Temporality of the Subject
ELI5
Instead of having a fixed, solid "self," you are always spread out across your past, present, and future — who you are only makes sense by looking at where you've been and where you're headed, never just at this one moment. The danger is that you might trick yourself into thinking you're a finished, stable thing, like an object, when really you're always in motion and never quite pinned down.
Definition
The "Temporality of the Subject" as developed across both occurrences in Sartre's Being and Nothingness refers to the ontological structure by which the for-itself — pure, nihilating consciousness — is constituted not as a static substance but as an ekstatic diaspora across three temporal dimensions: past, present, and future. The for-itself is never coincident with itself; it is always already "elsewhere," deriving the meaning of what it was only from what it is projected toward, and vice versa. This is not a psychological account of time-experience but an ontological claim: temporality is the very mode of being of the for-itself, the condition under which consciousness exists as flight, negation, and freedom. The subject has no fixed nature because its being is always deferred across temporal dimensions that mutually refer to one another without ever resolving into a stable whole.
Crucially, this temporal structure grounds Sartre's critique of the Psyche as constituted by impure reflection. When reflective consciousness misrecognizes the for-itself as a substantial object — a persistent ego with enduring states and qualities — it produces what Sartre calls a "psychic form" that exists in the mode of "has been": a solidified, already-completed shadow of the living temporal flow. This is the structural mechanism of bad faith, whereby the radical indeterminacy of the subject's temporal diaspora is suppressed and replaced by the illusion of a fixed in-itself. The temporality of the subject is thus both what makes freedom irreducible and what makes self-deception perennially tempting.
Place in the corpus
This concept appears exclusively in the Sartrean source (jean-paul-sartre-hazel-barnes-being-and-nothingness-an-essay-on-phenomenological) and operates as the foundational ontological condition underwriting several of the cross-referenced canonical concepts. It extends and grounds the account of Consciousness by specifying its mode of being: Sartrean consciousness is not a substance or interiority but a temporal nihilation, a perpetual self-dispersal that is the precondition for both freedom and misrecognition. It also directly underpins the account of the Ego and Identification: the ego (Psyche) that impure reflection constitutes is precisely what remains when temporal flight is frozen into a pseudo-substantial object — structurally parallel to the Lacanian claim that the ego is an imaginary construct built from misrecognition, and that identification is always a falsifying capture. The concept further anchors Bad Faith, since bad faith is the specific existential move by which the subject disavows its own temporal diaspora and pretends to be a completed in-itself. In relation to Phenomenology, the concept marks Sartre's departure from a purely descriptive account toward an ontological one: temporality is not an experiential datum but the condition of experience itself.

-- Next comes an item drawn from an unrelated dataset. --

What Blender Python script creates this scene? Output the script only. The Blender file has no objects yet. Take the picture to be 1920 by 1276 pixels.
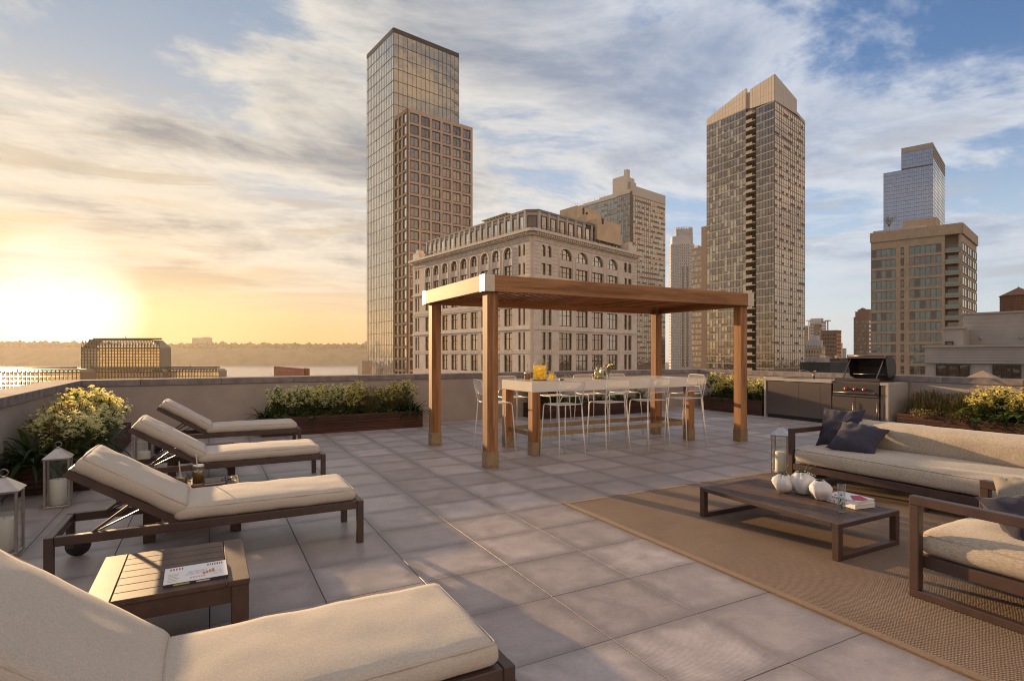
import bpy, math, random
from mathutils import Vector, Matrix, noise as mnoise

R = math.radians
rnd = random.Random(11)
sc = bpy.context.scene
COL = sc.collection

# ------------------------------------------------------------------ camera, sky, sun, exposure
CX, CY0, F, EYE, YAW = 1010.0, 661.5, 1091.5, 1.4957, R(60.425)
cam = bpy.data.cameras.new('camera')
cam.sensor_width = 36.0
cam.lens = 36.0 * F / 1920.0
cam.shift_x = (960.0 - CX) / 1920.0
cam.shift_y = (CY0 - 638.0) / 1920.0
cam.clip_start = 0.05
cam.clip_end = 30000.0
cam_o = bpy.data.objects.new('camera', cam)
cam_o.location = (0, 0, EYE)
cam_o.rotation_euler = (math.pi / 2, 0, YAW - math.pi / 2)
COL.objects.link(cam_o)
sc.camera = cam_o

SUN_EL, SUN_AZ = R(8.0), R(103.0)
SUN = Vector((math.cos(SUN_AZ) * math.cos(SUN_EL), math.sin(SUN_AZ) * math.cos(SUN_EL), math.sin(SUN_EL)))
sl = bpy.data.lights.new('sun', 'SUN')
sl.energy = 5.0
sl.angle = R(0.7)
sl.color = (1.0, 0.66, 0.34)
so = bpy.data.objects.new('sun', sl)
so.rotation_euler = SUN.to_track_quat('Z', 'Y').to_euler()
so.location = (0, 0, 30)
COL.objects.link(so)

world = bpy.data.worlds.new('World')
sc.world = world
world.use_nodes = True
nt = world.node_tree
nt.nodes.clear()


class G:
    """tiny node-graph helper"""
    def __init__(s, nt):
        s.nt = nt

    def n(s, t, **k):
        nd = s.nt.nodes.new(t)
        for a, b in k.items():
            if a.startswith('i_'):
                nd.inputs[int(a[2:])].default_value = b
            else:
                setattr(nd, a, b)
        return nd

    def l(s, a, b):
        s.nt.links.new(a, b)

    def put(s, sock, v):
        if isinstance(v, bpy.types.NodeSocket):
            s.nt.links.new(v, sock)
        else:
            sock.default_value = v

    def m(s, op, a, b=0.0, c=None, clamp=False):
        nd = s.n('ShaderNodeMath', operation=op, use_clamp=clamp)
        s.put(nd.inputs[0], a)
        s.put(nd.inputs[1], b)
        if c is not None:
            s.put(nd.inputs[2], c)
        return nd.outputs[0]

    def vm(s, op, a, b=None, scale=None):
        nd = s.n('ShaderNodeVectorMath', operation=op)
        s.put(nd.inputs[0], a)
        if b is not None:
            s.put(nd.inputs[1], b)
        if scale is not None:
            s.put(nd.inputs['Scale'], scale)
        return nd.outputs['Value'] if op in ('DOT_PRODUCT', 'LENGTH') else nd.outputs[0]

    def mix(s, f, a, b, mode='MIX', clamp=True):
        nd = s.n('ShaderNodeMix', data_type='RGBA', blend_type=mode, clamp_factor=clamp)
        s.put(nd.inputs[0], f)
        s.put(nd.inputs[6], a)
        s.put(nd.inputs[7], b)
        return nd.outputs[2]

    def noise(s, vec, scale, detail=4.0, rough=0.55, dist=0.0, lac=2.0, out=0):
        nd = s.n('ShaderNodeTexNoise')
        if vec is not None:
            s.l(vec, nd.inputs['Vector'])
        nd.inputs['Scale'].default_value = scale
        nd.inputs['Detail'].default_value = detail
        nd.inputs['Roughness'].default_value = rough
        nd.inputs['Lacunarity'].default_value = lac
        nd.inputs['Distortion'].default_value = dist
        return nd.outputs[out]

    def ss(s, x, lo, hi, a=0.0, b=1.0):
        nd = s.n('ShaderNodeMapRange', interpolation_type='SMOOTHSTEP')
        s.put(nd.inputs[0], x)
        for i, v in enumerate((lo, hi, a, b)):
            s.put(nd.inputs[1 + i], v)
        return nd.outputs[0]

    def lin(s, x, lo, hi, a=0.0, b=1.0):
        nd = s.n('ShaderNodeMapRange', clamp=True)
        s.put(nd.inputs[0], x)
        for i, v in enumerate((lo, hi, a, b)):
            s.put(nd.inputs[1 + i], v)
        return nd.outputs[0]

    def mapping(s, vec, scale=(1, 1, 1), rot=(0, 0, 0), loc=(0, 0, 0)):
        nd = s.n('ShaderNodeMapping')
        s.l(vec, nd.inputs[0])
        nd.inputs['Location'].default_value = loc
        nd.inputs['Rotation'].default_value = rot
        nd.inputs['Scale'].default_value = scale
        return nd.outputs[0]


def rgb(r, g, b):
    return (r, g, b, 1.0)


def build_sky():
    g = G(nt)
    tc = g.n('ShaderNodeTexCoord').outputs['Generated']
    d = g.vm('NORMALIZE', tc)
    sep = g.n('ShaderNodeSeparateXYZ')
    g.l(d, sep.inputs[0])
    sky = g.n('ShaderNodeTexSky', sky_type='NISHITA', sun_disc=False)
    sky.sun_elevation = SUN_EL
    sky.sun_rotation = math.pi / 2 - SUN_AZ
    sky.altitude = 0.0
    sky.air_density = 1.0
    sky.dust_density = 0.6
    sky.ozone_density = 3.0
    base = g.mix(1.0, sky.outputs[0], rgb(1.35, 1.40, 1.60), 'MULTIPLY', clamp=False)
    up = g.m('MAXIMUM', sep.outputs[2], 0.0)
    cs = g.vm('DOT_PRODUCT', d, tuple(Vector((math.cos(SUN_AZ - 0.05), math.sin(SUN_AZ - 0.05), 0.06)).normalized()))
    near = g.ss(cs, 0.45, 1.0)                     # towards the sun
    core = g.ss(cs, 0.9938, 0.9997)
    halo = g.ss(cs, 0.945, 0.9995)
    anti = g.ss(cs, 0.25, -0.60)                   # away from the sun, mostly out of view: clouds brightened and warmed to light facades
    # warm air round the low sun: gold at the horizon, cream above it, clear blue higher up
    ramp = g.n('ShaderNodeValToRGB')
    g.l(up, ramp.inputs[0])
    cr = ramp.color_ramp
    cr.elements[0].position = 0.0
    cr.elements[0].color = rgb(4.0, 1.75, 0.35)
    cr.elements[1].position = 0.46
    cr.elements[1].color = rgb(2.1, 2.75, 3.5)
    for pos, c in ((0.06, (4.1, 2.45, 0.95)), (0.14, (4.5, 3.8, 2.8)), (0.26, (3.7, 3.9, 4.0))):
        e = cr.elements.new(pos)
        e.color = rgb(*c)
    clear = g.mix(g.m('MULTIPLY', near, 0.93), base, ramp.outputs[0])
    clear = g.mix(g.m('MULTIPLY', halo, 0.50), clear, rgb(7.2, 4.9, 2.2))
    clear = g.mix(g.m('MULTIPLY', core, 0.85), clear, rgb(13.0, 11.5, 9.0))
    # pale band low down on the side away from the sun
    far_low = g.m('MULTIPLY', g.ss(up, 0.0, 0.42, 1.0, 0.0), g.m('SUBTRACT', 1.0, near))
    clear = g.mix(g.m('MULTIPLY', far_low, 0.8), clear, g.mix(anti, rgb(5.2, 6.0, 6.7), rgb(7.4, 6.1, 5.2)))
    # cloud deck on a plane overhead (perspective by 1/z)
    h = g.m('ADD', up, 0.11)
    cv = g.n('ShaderNodeCombineXYZ')
    g.l(g.m('DIVIDE', sep.outputs[0], h), cv.inputs[0])
    g.l(g.m('DIVIDE', sep.outputs[1], h), cv.inputs[1])
    p = g.mapping(cv.outputs[0], scale=(0.80, 1.05, 1.0), rot=(0, 0, R(18)), loc=(CLX, CLY, 0.0))
    pl = g.vm('ADD', p, tuple(Vector((SUN.x, SUN.y, 0)).normalized() * 0.10))
    n1 = g.noise(p, 1.25, 11.0, 0.64, 0.30)
    n1s = g.noise(pl, 1.25, 11.0, 0.64, 0.30)
    n2 = g.noise(p, 0.42, 3.0, 0.5, 0.2)
    dens = g.m('ADD', n1, g.m('MULTIPLY', g.m('SUBTRACT', n2, 0.5), 0.7))
    cover = g.ss(dens, 0.39, 0.54)
    thick = g.ss(dens, 0.47, 0.66)
    lit = g.m('MULTIPLY', g.m('SUBTRACT', n1, n1s), 4.6)
    bright = g.mix(near, g.mix(anti, rgb(5.2, 5.5, 6.0), rgb(11.0, 8.2, 5.8)), rgb(6.2, 5.7, 4.8))
    dark = g.mix(near, g.mix(anti, rgb(2.5, 3.0, 4.0), rgb(7.2, 5.5, 4.2)), rgb(2.05, 2.15, 2.25))
    ccol = g.mix(g.m('SUBTRACT', thick, lit, clamp=True), bright, dark)
    fade = g.ss(up, 0.03, 0.20)
    # long thin streaks low over the river
    az = g.m('ARCTAN2', sep.outputs[1], sep.outputs[0])
    sv = g.n('ShaderNodeCombineXYZ')
    g.l(g.m('ADD', g.m('MULTIPLY', az, 3.4), g.m('MULTIPLY', up, 5.0)), sv.inputs[0])
    g.l(g.m('MULTIPLY', up, 27.0), sv.inputs[1])
    stk = g.noise(sv.outputs[0], 1.0, 7.0, 0.58, 0.7)
    band = g.m('MULTIPLY', g.ss(up, 0.05, 0.13), g.ss(up, 0.42, 0.22))
    s_dark = g.m('MULTIPLY', g.ss(stk, 0.53, 0.66), band)
    s_lite = g.m('MULTIPLY', g.ss(stk, 0.47, 0.36), band)
    out = g.mix(g.m('MULTIPLY', g.m('MULTIPLY', cover, fade), 0.86), clear, ccol)
    out = g.mix(g.m('MULTIPLY', s_lite, 0.45), out, bright)
    out = g.mix(g.m('MULTIPLY', s_dark, 0.62), out, g.mix(near, rgb(3.6, 3.7, 4.0), rgb(4.1, 3.5, 2.6)))
    # below the horizon: dull ground light
    out = g.mix(g.ss(sep.outputs[2], -0.06, 0.0, 1.0, 0.0), out, rgb(1.6, 1.4, 1.2))
    bg = g.n('ShaderNodeBackground')
    bg.inputs['Strength'].default_value = 0.080
    g.l(out, bg.inputs['Color'])
    g.l(bg.outputs[0], g.n('ShaderNodeOutputWorld').inputs['Surface'])


CLX, CLY = 0.4, 5.1
build_sky()
vs = sc.view_settings
vs.view_transform = 'Standard'
vs.look = 'None'
vs.exposure = 0.80
vs.gamma = 1.0
vs.use_curve_mapping = False
cy = sc.cycles
cy.use_denoising = True
cy.filter_width = 1.1
cy.max_bounces = 8
cy.diffuse_bounces = 4
cy.glossy_bounces = 3
cy.transmission_bounces = 6
cy.transparent_max_bounces = 12
cy.volume_bounces = 0
cy.sample_clamp_indirect = 6.0
cy.caustics_reflective = False
cy.caustics_refractive = False

# ------------------------------------------------------------------ helpers: points, meshes, tags
FWD = Vector((math.cos(YAW), math.sin(YAW)))
RGT = Vector((math.sin(YAW), -math.cos(YAW)))


def W(u, d):
    """ground point seen in column u at depth d"""
    return FWD * d + RGT * ((u - CX) / F * d)


def ZZ(v, d):
    return EYE - (v - CY0) * d / F


def dep(p):
    return p.x * FWD.x + p.y * FWD.y


def vdir(u):
    """horizontal unit vector whose vanishing point is column u"""
    return (FWD + RGT * ((u - CX) / F)).normalized()


def hit(c, d, u):
    """distance along d from c to where column u is reached"""
    k = (u - CX) / F
    cr, cf = c.dot(RGT), c.dot(FWD)
    dr, df = d.dot(RGT), d.dot(FWD)
    return (k * cf - cr) / (dr - k * df)


def on_x(u, X):
    t = (u - CX) / F
    d = X / (FWD.x + RGT.x * t)
    return FWD.y * d + RGT.y * t * d


def on_y(u, Y):
    t = (u - CX) / F
    d = Y / (FWD.y + RGT.y * t)
    return FWD.x * d + RGT.x * t * d


def tag(o, label=None, cat=None, group=None, kind=None):
    if label:
        o['label'] = label
    if cat:
        o['category'] = cat
    if group:
        o['group'] = group
    if kind:
        o['kind'] = kind
    return o


def thing(name, label, cat, loc=(0, 0, 0), rz=0.0, group=None):
    o = bpy.data.objects.new(name, None)
    COL.objects.link(o)
    o.location = loc
    o.rotation_euler = (0, 0, rz)
    o.empty_display_size = 0.1
    return tag(o, label, cat, group)


def copy_tree(o, parent=None, skip=()):
    c = o.copy()
    COL.objects.link(c)
    c.parent = parent
    for ch in list(o.children):
        if ch.name.split('.')[0] not in skip:
            copy_tree(ch, c)
    return c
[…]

Relative to the Lacanian canonical concepts in the corpus, the "Temporality of the Subject" occupies an adjacent but tensioned position. Whereas Lacan's decentred subject is constituted through the signifying chain and the retroactive logic of the après-coup (Nachträglichkeit), Sartre's temporal diaspora is grounded in the for-itself's own nihilating freedom rather than in the alterity of the Other or the symbolic order. The structural logic is comparable — meaning is always "elsewhere," derived from another temporal dimension — but the Lacanian subject is barred by language, not liberated by it. In this sense, the "Temporality of the Subject" can be read as the phenomenological precursor that the Lacanian corpus both appropriates (the retroactive constitution of meaning, the non-self-identity of the subject) and transforms (by subordinating temporal flight to the structuring constraint of the signifier and the Real).
Key formulations
Being and Nothingness: An Essay on Phenomenological Ontology (p.201)

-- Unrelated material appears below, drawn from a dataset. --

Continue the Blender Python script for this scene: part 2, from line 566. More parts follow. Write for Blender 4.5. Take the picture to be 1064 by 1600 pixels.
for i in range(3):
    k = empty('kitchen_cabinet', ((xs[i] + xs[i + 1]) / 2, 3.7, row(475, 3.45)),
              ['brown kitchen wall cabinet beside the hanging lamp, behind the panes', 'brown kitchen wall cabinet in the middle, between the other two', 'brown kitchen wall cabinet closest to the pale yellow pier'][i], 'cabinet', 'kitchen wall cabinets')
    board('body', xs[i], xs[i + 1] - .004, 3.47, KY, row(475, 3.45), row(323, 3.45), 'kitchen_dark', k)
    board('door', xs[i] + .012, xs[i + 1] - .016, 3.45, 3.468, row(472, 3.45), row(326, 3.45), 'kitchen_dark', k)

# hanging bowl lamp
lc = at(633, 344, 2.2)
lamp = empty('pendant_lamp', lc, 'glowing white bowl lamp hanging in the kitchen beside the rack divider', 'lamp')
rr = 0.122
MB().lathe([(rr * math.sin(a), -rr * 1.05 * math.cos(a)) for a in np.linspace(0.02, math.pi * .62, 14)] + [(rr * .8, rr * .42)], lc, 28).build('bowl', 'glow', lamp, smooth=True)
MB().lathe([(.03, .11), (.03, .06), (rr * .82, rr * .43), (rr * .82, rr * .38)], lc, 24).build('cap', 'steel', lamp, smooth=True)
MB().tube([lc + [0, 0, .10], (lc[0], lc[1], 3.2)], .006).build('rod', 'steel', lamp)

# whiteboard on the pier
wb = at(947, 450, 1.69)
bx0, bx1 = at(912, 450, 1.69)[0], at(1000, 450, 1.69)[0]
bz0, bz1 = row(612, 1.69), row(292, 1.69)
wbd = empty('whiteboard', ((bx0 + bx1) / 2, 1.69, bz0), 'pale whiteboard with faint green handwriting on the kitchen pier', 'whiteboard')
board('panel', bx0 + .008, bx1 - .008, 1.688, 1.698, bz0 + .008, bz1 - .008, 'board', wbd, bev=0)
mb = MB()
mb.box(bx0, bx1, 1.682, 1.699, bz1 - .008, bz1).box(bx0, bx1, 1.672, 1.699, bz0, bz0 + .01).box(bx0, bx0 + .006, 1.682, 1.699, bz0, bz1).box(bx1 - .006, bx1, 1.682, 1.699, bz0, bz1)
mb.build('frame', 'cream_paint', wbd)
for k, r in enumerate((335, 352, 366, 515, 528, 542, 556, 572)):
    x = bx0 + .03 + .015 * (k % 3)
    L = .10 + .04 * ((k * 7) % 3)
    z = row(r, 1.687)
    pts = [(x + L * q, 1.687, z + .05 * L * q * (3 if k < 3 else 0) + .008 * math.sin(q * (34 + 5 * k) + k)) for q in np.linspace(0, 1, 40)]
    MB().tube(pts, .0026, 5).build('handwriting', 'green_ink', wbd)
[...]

the for-itself is a being which by means of its future makes known to itself the meaning of what it was... we must always look for the meaning of a temporal dimension elsewhere, in another dimension. This is what we have called the diaspora
The quote is theoretically dense because "diaspora" names the constitutive non-coincidence of the subject with itself across time — meaning is never immanent to any single temporal dimension but always referred "elsewhere," making self-presence structurally impossible. The phrase "makes known to itself the meaning of what it was" encodes the retroactive logic (future → past) that underpins both Sartrean bad faith and the Lacanian après-coup, while "diaspora" insists that this scattering is not a defect but the very ontological form of the for-itself.